◆ **WHAT YOU WILL DO**:
Could you copy every line from the material below in which "this" appears?

===

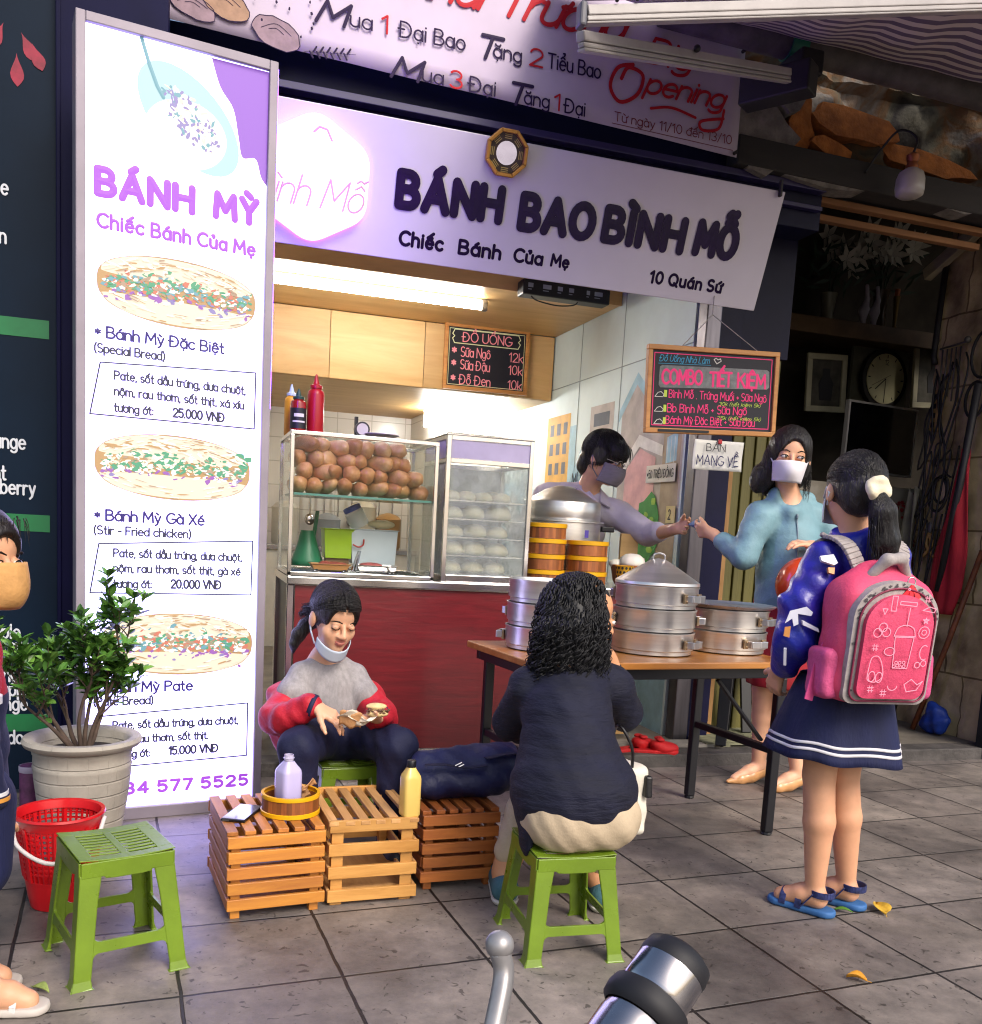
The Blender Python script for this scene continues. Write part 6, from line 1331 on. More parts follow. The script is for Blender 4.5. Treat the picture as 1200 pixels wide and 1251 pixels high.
# ================================================================ STREET FURNITURE AND SMALL THINGS
OLV = mat('olive green plastic', '#66801e', .3, var=.16, vs=7, rvar=.12, coat=.08, bump=.05, bs=90)
def fillet_rung(w0, w1, z0, z1, r, n=5):
    """a rung whose inner corners sweep up into the legs: outline in (x, z)"""
    top = [(-w1/2, z1+r)]+[(-w1/2+r-r*cos(i*pi/2/n), z1+r-r*sin(i*pi/2/n)) for i in range(1, n+1)]
    top += [(-x, z) for x, z in top[::-1]]
    bot = [(w0/2, z0-r*.7)]+[(w0/2-r*.7+r*.7*cos(i*pi/2/n), z0-r*.7+r*.7*sin(i*pi/2/n)) for i in range(1, n+1)]
    bot += [(-x, z) for x, z in bot[::-1]]
    return top+bot
def make_stool(label, group):
    t = thing('plastic_stool', label, 'stool', (0, 0, 0), 0, group); H = .298; TB, TT = (.132, .148), (.106, .112)  # half sizes at the foot and at the seat
    def at(z): q = z/H; return TB[0]+(TT[0]-TB[0])*q, TB[1]+(TT[1]-TB[1])*q
    th = .007
    for sx in (-1, 1):
        for sy in (-1, 1):
            m = MB(); ws = [(0, .043), (.02, .04), (.09, .042), (.19, .044), (.262, .05)]
            for z, w in ws: pass
            vs = []
            for z, w in ws:
                hx, hy = at(z); ex = .004 if z == 0 else 0
                c = [(hx+ex, hy+ex), (hx-w, hy+ex), (hx-w, hy-th), (hx-th, hy-th), (hx-th, hy-w), (hx+ex, hy-w)]
                vs += [(sx*x, sy*y, z) for x, y in c]
            fs = []
            for i in range(len(ws)-1):
                for j in range(6): fs.append((i*6+j, i*6+(j+1) % 6, i*6+6+(j+1) % 6, i*6+6+j))
            fs += [(0, 1, 2, 3), (0, 3, 4, 5)]; k = 6*(len(ws)-1); fs += [(k, k+1, k+2, k+3), (k, k+3, k+4, k+5)]
            if sx*sy < 0: fs = [f[::-1] for f in fs]
            m.add(vs, fs); fx, fy = at(0); m.b2((sx*(fx-.045), sy*(fy-.045), 0), (sx*(fx+.006), sy*(fy+.006), .008)) if False else None
            obj('leg', m, OLV, t, bevel=.003)
    for ax in (0, 1):
        for s in (-1, 1):
            m = MB()
            for z0, z1, nm in ((.078, .104, 'rung'),):
                hw = at(.09)[ax]; P = fillet_rung(2*hw-.078, 2*hw-.078, z0, z1, .02); d_ = at(.09)[1-ax]; lean = (TB[1-ax]-TT[1-ax])/H
                o_ = [0, 0, 0]; o_[1-ax] = s*(d_+lean*.09); u_ = [0, 0, 0]; u_[ax] = 1; v_ = [0, 0, 1]; v_[1-ax] = -s*lean; n_ = [0, 0, 0]; n_[1-ax] = s
                m.prism(P, (o_, u_, v_, n_), -.0075, -.0015)
            obj('rung', m, OLV, t, bevel=.0015)
    m = MB(); 
    for ax in (0, 1):
        for s in (-1, 1):
            hw = TT[ax]; P = [(-hw, .255), (-hw+.05, .255), (-hw+.055, .25), (-hw+.075, .248), (hw-.075, .248), (hw-.055, .25), (hw-.05, .255), (hw, .255), (hw, H-.006), (-hw, H-.006)]
            hh = at(.275)[1-ax]; o_ = [0, 0, 0]; o_[1-ax] = s*(hh+.002); u_ = [0, 0, 0]; u_[ax] = 1; n_ = [0, 0, 0]; n_[1-ax] = s
            m.prism(P, (o_, u_, (0, 0, 1), n_), -.006 if ax else -.0055, .0005 if ax else .001)
    obj('apron', m, OLV, t, bevel=.002)
    # slotted seat: rim, centre rib and two columns of bars, dished a little
    m = MB(); hx, hy = TT[0]+.004, TT[1]+.004; z = lambda x, y: H-.004+.006*((x/hx)**2)
    def plate(x0, x1, y0, y1, nx=4):
        g = 6; xs = [x0+(x1-x0)*i/g for i in range(g+1)]; vs = []
        for x in xs: vs += [(x, y0, z(x, 0)), (x, y1, z(x, 0)), (x, y1, z(x, 0)-.0035), (x, y0, z(x, 0)-.0035)]
        fs = []
        for i in range(g):
            for j in range(4): fs.append((i*4+j, i*4+4+j, i*4+4+(j+1) % 4, i*4+(j+1) % 4))
        fs += [(0, 1, 2, 3), (g*4+3, g*4+2, g*4+1, g*4)]; m.add(vs, fs)
    plate(-hx, hx, -hy, -hy+.03); plate(-hx, hx, hy-.03, hy); plate(-hx, -hx+.034, -hy+.03, hy-.03); plate(hx-.034, hx, -hy+.03, hy-.03); plate(-.009, .009, -hy+.03, hy-.03)
    y0_, y1_ = -hy+.03, hy-.03; n = 8; pit = (y1_-y0_)/n
    for i in range(n):
        y = y0_+pit*i
        plate(-hx+.034, -.009, y+pit*.5, y+pit); plate(.009, hx-.034, y+pit*.5, y+pit)
    obj('seat', m, OLV, t, bevel=.0012)
    return t
stl = make_stool('empty olive green plastic stool with slotted seat in front of the red basket', 'green plastic stools'); stl.location = (-.165, 2.405, 0); stl.rotation_euler = (0, 0, radians(19))
dup(stl, (.975, 2.295, 0), radians(-3), 'olive green plastic stool under the woman in the navy top').scale = (1, 1.05, .94)
dup(stl, (.535, 3.24, 0), radians(4), 'olive green plastic stool under the girl eating behind the crates').scale = (1, 1, .95)

# ---- slatted crates
W1 = wood('honey crate wood', '#c88634', '#a0602a', 8, 'X', .5, coat=.15); W1Y = wood('honey crate wood along', '#c2813c', '#9c5e28', 8, 'Y', .5)
W2 = wood('pale crate wood', '#d6a058', '#b27b38', 8, 'X', .55); W2Y = wood('pale crate wood along', '#cf9f68', '#ab7a45', 8, 'Y', .55); W3 = wood('red brown crate wood', '#b0692e', '#88481e', 8, 'X', .5, coat=.15); W3Y = wood('red brown crate wood along', '#a8602c', '#7d421c', 8, 'Y', .5)
def crate(loc, rz, w, d, h, style, m, my, label, top=True, n=5):
    t = thing('slatted_crate', label, 'crate', loc, rz, 'slatted wooden crates'); F = rframe(loc, rz)
    def B(mb, a, b):
        q = MB().b2(a, b); mb.add([tuple(F(*v)) for v in q.v], q.f)
    th = .012; foot = .028; sh = (h-foot)/n
    rr = random.Random(int(w*1000)+n)
    for i in range(n):
        z0 = foot+sh*i; z1 = z0+sh*(.74 if style == 'log' else .6)
        if style == 'frame': z0 = .012+(h-.012-.033)/(n-1)*i; z1 = z0+.036
        j = .003 if (i % 2) else 0.
        for y0, y1, nm in ((0, th, 'front_slat'), (d-th, d, 'rear_slat')):
            mb = MB(); B(mb, (-w/2+j+rr.uniform(-.002, .002), y0+(j*.8 if y0 == 0 else -j*.8), z0), (w/2-j+rr.uniform(-.002, .002), y1+(j*.8 if y0 == 0 else -j*.8), z1)); obj(nm, mb, m, t, bevel=.0018)
        for x0 in (-w/2, w/2-th):
            mb = MB(); B(mb, (x0+.001, th+.004, z0+.001), (x0+th-.001, d-th-.004, z1-.001)); obj('side_slat', mb, my, t, bevel=.0018)
    for x in (-w/2+th+.001, w/2-th-.027):
        for y in (th+.005, d-th-.031):
            mb = MB()
            B(mb, (x, y, 0), (x+.026, y+.026, h-.02)); obj('corner_post', mb, m, t, bevel=.0018)
    if style == 'frame':
        for x in (-w/2+.012, w/2-.05):
            mb = MB(); B(mb, (x, th+.0012, 0), (x+.034, th+.0048, h-.034)); obj('front_post', mb, m, t, bevel=.001)
    if top:
        k = 6; pit = w/k
        for i in range(k):
            mb = MB(); x0 = -w/2+pit*i+(.004 if i else .001); x1 = x0+pit*(.62 if style == 'frame' else .66)
            if i == k-1: x1 = w/2-.001; x0 = x1-pit*.62
            B(mb, (x0, .001 if style == 'frame' else .014, h-.012), (x1, d-.001, h)); obj('top_slat', mb, my, t, bevel=.0015)
    mb = MB(); B(mb, (-w/2+th+.001, th+.035, foot+.002), (w/2-th-.001, d-th-.035, foot+.01)); obj('floor_board', mb, my, t)
    return t
crate((.243, 2.575, 0), radians(6.5), .272, .375, .25, 'log', W1, W1Y, 'honey coloured slatted crate carrying the phone and bamboo tray')
crate((.523, 2.622, 0), radians(2.5), .268, .37, .252, 'frame', W2, W2Y, 'pale new slatted crate in the middle with open front frame', n=4)
crate((.808, 2.69, 0), radians(2.6), .25, .33, .25, 'log', W3, W3Y, 'reddish brown slatted crate under the navy bag', top=True)
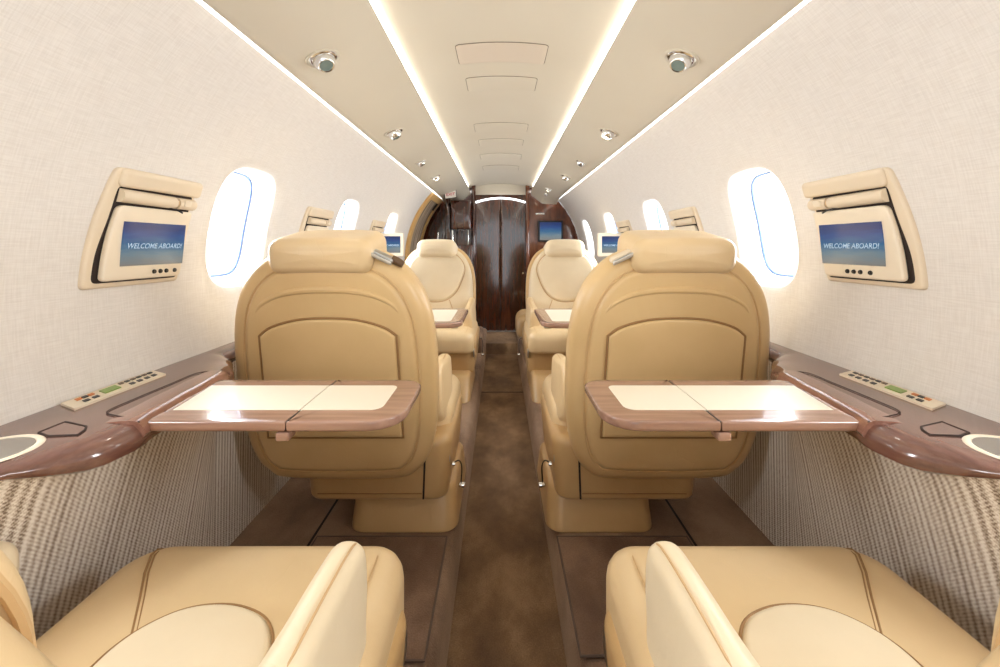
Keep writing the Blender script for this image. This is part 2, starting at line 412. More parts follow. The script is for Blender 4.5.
# ceiling: centre vault, side panels, light strips
def cz_(x): return 1.678-0.056*(x/0.36)**2
V, F = join(grid(25, 2, lambda i, j: (-0.372+0.744*i/24, (Y0, 4.50)[j], cz_(-0.372+0.744*i/24))),
            grid(25, 2, lambda i, j: (-0.372+0.744*i/24, (Y0, 4.50)[j], cz_(-0.372+0.744*i/24)+0.02)))
ceil = link('ceiling', V, F, 'ceiling', kind='structure')
tn = 0
for s in (-1, 1):
    prof = [(0.330, 1.612), (0.326, 1.611), (0.3235, 1.607), (0.325, 1.602)]
    for k in range(13):
        w = k/12; prof.append((0.330+0.262*w, 1.600-0.106*w-0.010*sin(pi*w)))
    prof += [(0.596, 1.496), (0.598, 1.502), (0.594, 1.510)]
    ys = [Y0]+[Y0+(4.12-Y0)*k/10 for k in range(1, 11)]+[4.22, 4.30, 4.36, 4.40, 4.43, 4.45]
    def f(i, j):
        x, z = prof[j]; d = max(0, ys[i]-4.12)/0.33; drop = 0.085*d**2.5
        return (s*x, ys[i], z-drop*(1-abs(j-9)/14))
    V, F = grid(len(ys), len(prof), f); tn += 1
    link('trim_%d' % tn, V, F, 'ceiling', kind='structure', sharp=60)
    # cove strips (lamps): inner between vault and side panel, outer between panel and wall
    side = 'left' if s < 0 else 'right'
    V, F = join(box((s*0.336-0.006, Y0, 1.606), (s*0.336+0.006, 4.30, 1.630)))
    link('light_strip', V, F, 'led', label='%s glowing strip beside the central ceiling vault' % side, cat='light strip', smooth=False)
    V, F = join(box((s*0.610-0.006, Y0, 1.502), (s*0.610+0.006, 4.00, 1.516)))
    link('light_strip', V, F, 'led_wall', label='glowing cove strip along the top of the %s wall' % side, cat='light strip', smooth=False)
# access panels in the vault
for k, (a, b, w, lab) in enumerate(((1.375, 1.52, 0.152, 'nearest and pinkest of the ceiling panels, above the tray tables'),
        (1.65, 1.79, 0.140, 'second ceiling panel from the camera'), (2.27, 2.43, 0.147, 'third ceiling panel from the camera'),
        (2.61, 2.76, 0.140, 'fourth ceiling panel from the camera'), (3.02, 3.20, 0.150, 'fifth ceiling panel from the camera, second last before the door'),
        (3.46, 3.66, 0.150, 'last ceiling panel before the wooden door'))):
    p = empty('ceiling_panel', (0, (a+b)/2, cz_(0)), lab, 'ceiling panel', 'flush panels in the central ceiling')
    V, F = pad(rrect(-w, a, w, b, 0.012), 0, 0.0035, 0.002, lambda x, y, c: (x, y, cz_(x)-c), nr=2); link('cover', V, F, 'vent' if k == 0 else 'ceiling', p)
    V, F = tube([(x, y, cz_(x)-0.0005) for x, y in resample(rrect(-w-.001, a-.001, w+.001, b+.001, 0.013), 0.03)], 0.0017 if k < 2 else 0.0012, 5, closed=True); link('rim', V, F, 'vent_gap', p)

# floor: aisle well, risers, platforms
AW = 0.135
V, F = join(grid(2, 2, lambda i, j: ((-AW, AW+0.02)[i], (Y0, 3.93)[j], 0.0)),
            ([(-AW, 3.93, 0), (AW+0.02, 3.93, 0), (AW+0.05, 3.99, 0.085), (-AW-0.03, 3.99, 0.085), (-AW-0.03, 4.5, 0.09), (AW+0.05, 4.5, 0.09)], [(0,1,2,3), (3,2,5,4)]))
floor_o = link('floor', V, F, 'carpet', kind='structure', smooth=False)
for s in (-1, 1):
    w0 = AW if s < 0 else AW+0.02
    prof = [(w0, 0.0), (w0+0.004, 0.07), (w0+0.012, 0.112), (w0+0.026, 0.127), (w0+0.04, 0.13), (0.82, 0.13)]
    V, F = grid(2, len(prof), lambda i, j: (s*prof[j][0], (Y0, 4.5)[i], prof[j][1])); link('platform', V, F, 'carpet2', floor_o)
    V, F = grid(2, 2, lambda i, j: (s*(0.565, 0.573)[i], (Y0, 3.9)[j], 0.1315)); link('seat_track_groove', V, F, 'gap', floor_o)
link('mat_seam', *box((-AW, 2.895, 0.0), (AW+.02, 2.905, 0.002)), 'gap', floor_o)

# woven side panels under the ledge
def smooth(t): t = max(0, min(1, t)); return t*t*(3-2*t)
LP = [(-1.8, 0.78), (0.34, 0.78), (0.44, 0.72), (0.52, 0.690), (0.56, 0.665), (0.60, 0.632), (0.645, 0.606), (0.69, 0.600), (0.75, 0.612), (0.85, 0.622), (0.95, 0.632), (1.03, 0.66), (1.10, 0.705), (1.17, 0.77),
      (1.30, 0.785), (1.62, 0.78), (1.72, 0.72), (1.80, 0.66), (2.2, 0.64), (2.35, 0.60), (2.5, 0.62), (2.6, 0.70), (2.75, 0.775), (3.6, 0.775)]
def lx(y):
    for (a, p), (b, q) in zip(LP, LP[1:]):
        if y <= b: return p+(q-p)*smooth((y-a)/(b-a))
    return LP[-1][1]
YS = [Y0+(3.6-Y0)*k/260 for k in range(261)]
for s in (-1, 1):
    def f(i, j):
        y = YS[i]; w = j/11; xt = min(lx(y)+0.022, 0.79); xt = max(xt, 0.645)
        return (s*(xt+(0.80-xt)*(w**0.75)), y, 0.699-0.569*w)
    V, F = grid(len(YS), 12, f); link('baseboard_%s' % ('left' if s < 0 else 'right'), V, F, 'fabric', kind='structure')

# side ledges
def wallx(z): return sqrt(R0*R0-(z-ZC)**2)
for s in (-1, 1):
    side = 'left' if s < 0 else 'right'
    L = empty('side_ledge', (s*0.7, 0.8, 0.66), 'glossy brown wooden ledge running along the %s cabin wall' % side, 'ledge')
    def sec(y):
        x = lx(y); d = 0.016+0.028*smooth((y-0.54)/0.10); ox = 0.826
        P = [(ox, 0.715)]
        for k in range(1, 5): P.append((ox+(x+0.05-ox)*k/4, 0.715))
        P += [(x+0.03, 0.7135), (x+0.015, 0.7135-0.06*d), (x+0.006, 0.715-0.28*d), (x+0.001, 0.715-0.5*d), (x, 0.715-0.7*d), (x+0.004, 0.715-0.92*d), (x+0.012, 0.715-d), (x+0.06, 0.715-d), (ox-0.015, 0.715-d)]
        return P
    SE = [sec(y) for y in YS]
    V, F = grid(len(YS), len(SE[0]), lambda i, j: (s*SE[i][j][0], YS[i], SE[i][j][1])); link('ledge_board', V, F, 'ledge', L)
    # raised curved flap over the table pocket
    for (fa, fb) in ((0.70, 0.985), (2.05, 2.40)):
        ys = [fa+(fb-fa)*k/16 for k in range(17)]
        def ff(i, j):
            y = ys[i]; xf = lx(y)-0.004; w = j/13
            if j == 0: return (s*(xf+0.004), y, 0.690)
            t = pi/2*min(1, w/0.55); q = max(0, (w-0.55)/0.45)
            return (s*(xf+0.022*(1-cos(t))+q*0.058), y, 0.690+0.0285*sin(t)-0.0055*q*q)
        V, F = grid(17, 14, ff); 
        nb = 14; F.append(tuple(range(nb))); F.append(tuple(16*nb+k for k in range(nb)))
        link('table_flap', V, F, 'flap', L)
        def up(x, y): return (s*x, y, 0.7165)
        if fa < 1:
            cv = [(0.607, 0.700), (0.640, 0.718), (0.668, 0.726), (0.703, 0.745), (0.708, 0.80), (0.708, 0.90), (0.706, 0.97), (0.67, 0.988)]
            V, F = tube([up(*p) for p in catmull(cv, 6, False)], 0.0010, 5); link('flap_seam', V, F, 'gap', L)
    # small lidded compartment
    lid = [(0.733, 0.662), (0.706, 0.650), (0.663, 0.654), (0.670, 0.672), (0.680, 0.684), (0.733, 0.702)]
    V, F = tube([(s*x, y, 0.7158) for x, y in resample(lid, 0.01)], 0.0018, 5, closed=True); link('compartment_seam', V, F, 'gap', L)
    V, F = pad(lid, 0.714, 0.7164, 0.001, lambda x, y, c: (s*x, y, c), nr=2, step=0.01); link('compartment_lid', V, F, 'ledge', L)
    # control panel
    q = [(0.774, 0.772), (0.822, 0.79), (0.822, 0.985), (0.774, 0.965)]
    def cp(u, v, c):     # u 0..1 along the panel (near to far), v 0..1 inboard to outboard
        x = 0.768+0.052*v; y = 0.752+(0.958-0.752)*u+0.026*v; return (s*x, y, 0.715+c)
    P = link('control_panel', *pad([(0,0),(1,0),(1,1),(0,1)], 0, 0.004, 0.0012, lambda u, v, c: cp(u, v, c), nr=1, step=0.1), 'plastic_pale', L)
    def chip(nm, u0, u1, v0, v1, m): 
        V, F = box((u0, v0, 0.0038), (u1, v1, 0.0056), cp); link(nm, V, F, m, P, smooth=False)
    chip('display', 0.33, 0.50, 0.30, 0.78, 'lcd')
    for a in (0.12, 0.21): chip('button', a, a+0.055, 0.22, 0.42, 'black')
    chip('button', 0.10, 0.15, 0.62, 0.82, 'orange'); chip('button', 0.16, 0.21, 0.62, 0.82, 'black'); chip('button', 0.22, 0.27, 0.62, 0.82, 'orange')
    for k in range(4): chip('button', 0.60+k*0.09, 0.65+k*0.09, 0.20, 0.42, 'black')
    for k in range(6): chip('button', 0.54+k*0.07, 0.59+k*0.07, 0.66, 0.84, 'black' if k % 2 else 'brown_rubber')
    # cup holder
    H = empty('cup_holder', (s*0.728, 0.598, 0.69), 'round pale cup holder with shiny rim in the %s wooden ledge' % side, 'cup holder')
    V, F = lathe([(0.040, 0.000), (0.0435, 0.012), (0.047, 0.026), (0.051, 0.0275), (0.0555, 0.0265), (0.057, 0.025)], (s*0.738, 0.600, 0.69), (0,0,1), 36); link('rim', V, F, 'plastic_pale', H)
    V, F = lathe([(0.0005, 0.0255), (0.025, 0.0258), (0.0465, 0.0262)], (s*0.738, 0.600, 0.69), (0,0,1), 36); link('well', V, F, 'steel', H)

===

◆ **THE RESULT**:
The Blender Python script for this scene continues. Write part 6, from line 1331 on. More parts follow. The script is for Blender 4.5. Treat the picture as 1200 pixels wide and 1251 pixels high.
Keep writing the Blender script for this image. This is part 2, starting at line 412. More parts follow. The script is for Blender 4.5.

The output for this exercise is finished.